Alberta Separatists Celebrate Canada Day by Wearing Different Colour of Canada
Alberta's separatist movement marked Canada Day this week by swapping its trademark red for blue, a rebrand the organizers described as a bold rejection of the country whose founding holiday they had chosen to attend.
The colour change, announced with the solemnity usually reserved for constitutional amendments, was explained as a way to distinguish true Albertans from the federalist masses. Observers noted that both groups were, in fact, standing on the same lawn eating the same grocery-store cake shaped like a maple leaf.
"We are not celebrating Canada," clarified one organizer, adjusting a blue cowboy hat purchased at a Canada Day sidewalk sale for thirty per cent off. "We are celebrating the Alberta that could exist if Canada would stop being in the way of it." Asked what that Alberta would look like, he gestured vaguely at a food truck.
Meanwhile in Ottawa, Prime Minister Carney used his Canada Day address to place national unity at centre stage, a phrase his staff reportedly workshopped for six days before landing on the version that sounded least like a threat.

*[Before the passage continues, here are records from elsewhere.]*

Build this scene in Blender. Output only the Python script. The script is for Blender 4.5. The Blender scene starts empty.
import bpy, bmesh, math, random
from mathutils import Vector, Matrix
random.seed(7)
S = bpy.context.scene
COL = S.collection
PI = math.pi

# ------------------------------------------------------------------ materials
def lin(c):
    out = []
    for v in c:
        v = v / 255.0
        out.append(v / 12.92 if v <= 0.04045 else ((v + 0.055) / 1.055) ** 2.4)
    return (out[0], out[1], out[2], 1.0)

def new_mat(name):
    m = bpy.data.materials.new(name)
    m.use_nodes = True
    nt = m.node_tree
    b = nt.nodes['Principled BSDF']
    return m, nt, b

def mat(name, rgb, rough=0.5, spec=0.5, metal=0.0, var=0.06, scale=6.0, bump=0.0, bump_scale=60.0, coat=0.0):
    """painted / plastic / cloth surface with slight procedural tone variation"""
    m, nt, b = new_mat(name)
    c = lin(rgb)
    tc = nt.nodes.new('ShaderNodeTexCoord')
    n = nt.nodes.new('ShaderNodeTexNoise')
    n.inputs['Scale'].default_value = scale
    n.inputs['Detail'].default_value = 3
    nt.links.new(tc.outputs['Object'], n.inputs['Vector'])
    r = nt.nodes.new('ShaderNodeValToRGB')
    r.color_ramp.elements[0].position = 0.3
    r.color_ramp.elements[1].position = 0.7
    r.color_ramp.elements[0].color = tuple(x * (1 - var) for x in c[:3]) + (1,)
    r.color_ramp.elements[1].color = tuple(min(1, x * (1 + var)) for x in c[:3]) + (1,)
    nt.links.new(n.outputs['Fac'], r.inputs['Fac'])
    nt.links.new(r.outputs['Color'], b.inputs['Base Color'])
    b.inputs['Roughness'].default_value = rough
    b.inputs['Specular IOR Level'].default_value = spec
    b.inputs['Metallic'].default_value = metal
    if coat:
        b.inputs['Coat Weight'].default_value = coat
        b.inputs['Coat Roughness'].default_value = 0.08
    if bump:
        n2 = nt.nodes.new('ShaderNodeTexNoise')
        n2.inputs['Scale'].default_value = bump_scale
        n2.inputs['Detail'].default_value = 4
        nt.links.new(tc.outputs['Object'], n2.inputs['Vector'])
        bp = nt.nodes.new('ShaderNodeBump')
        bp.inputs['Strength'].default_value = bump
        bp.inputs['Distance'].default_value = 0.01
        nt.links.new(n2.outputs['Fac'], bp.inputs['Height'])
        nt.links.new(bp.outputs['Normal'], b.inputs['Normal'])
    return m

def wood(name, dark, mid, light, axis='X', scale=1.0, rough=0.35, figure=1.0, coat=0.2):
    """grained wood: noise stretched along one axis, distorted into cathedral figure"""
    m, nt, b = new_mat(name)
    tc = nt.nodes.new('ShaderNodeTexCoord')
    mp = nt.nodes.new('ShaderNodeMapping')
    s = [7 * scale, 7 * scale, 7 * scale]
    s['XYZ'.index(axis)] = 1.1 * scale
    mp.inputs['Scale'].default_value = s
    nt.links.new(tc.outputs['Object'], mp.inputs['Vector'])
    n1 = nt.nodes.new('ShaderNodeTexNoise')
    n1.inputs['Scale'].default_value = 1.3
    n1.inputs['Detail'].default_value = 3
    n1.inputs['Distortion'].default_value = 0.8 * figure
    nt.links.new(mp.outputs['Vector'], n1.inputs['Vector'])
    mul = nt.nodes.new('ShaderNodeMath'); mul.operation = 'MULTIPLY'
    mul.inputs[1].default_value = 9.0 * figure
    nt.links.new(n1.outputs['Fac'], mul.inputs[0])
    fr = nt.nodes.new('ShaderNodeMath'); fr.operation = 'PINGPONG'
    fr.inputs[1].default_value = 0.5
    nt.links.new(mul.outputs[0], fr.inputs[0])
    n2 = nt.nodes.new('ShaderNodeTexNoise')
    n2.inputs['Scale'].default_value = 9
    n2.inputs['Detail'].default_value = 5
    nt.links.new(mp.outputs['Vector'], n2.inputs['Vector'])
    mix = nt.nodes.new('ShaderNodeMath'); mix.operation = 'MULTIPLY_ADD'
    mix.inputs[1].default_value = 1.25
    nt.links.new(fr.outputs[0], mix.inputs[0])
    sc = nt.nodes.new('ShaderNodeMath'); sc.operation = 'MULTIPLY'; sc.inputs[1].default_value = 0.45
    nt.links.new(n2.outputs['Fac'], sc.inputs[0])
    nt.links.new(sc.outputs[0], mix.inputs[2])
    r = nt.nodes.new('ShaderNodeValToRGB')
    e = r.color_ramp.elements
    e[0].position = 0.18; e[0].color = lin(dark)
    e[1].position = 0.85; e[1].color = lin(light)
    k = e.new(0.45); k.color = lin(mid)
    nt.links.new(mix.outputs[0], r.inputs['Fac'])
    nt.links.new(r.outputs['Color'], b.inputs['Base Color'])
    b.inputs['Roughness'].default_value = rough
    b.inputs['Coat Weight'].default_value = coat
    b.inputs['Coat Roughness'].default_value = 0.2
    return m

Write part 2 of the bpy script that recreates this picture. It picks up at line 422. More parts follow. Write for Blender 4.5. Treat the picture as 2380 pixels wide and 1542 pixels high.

The speech thanked every province by name, lingering on Alberta the way one lingers on a cousin who has announced, again, that they are moving out.
By sundown, the separatists had folded up their blue banners, loaded them into trucks registered in Alberta, insured in Alberta, and fuelled with gas taxed by Ottawa, and driven home along a Trans-Canada Highway they insist should be renamed.
Organizers say next year's colour will be teal, pending a naming committee.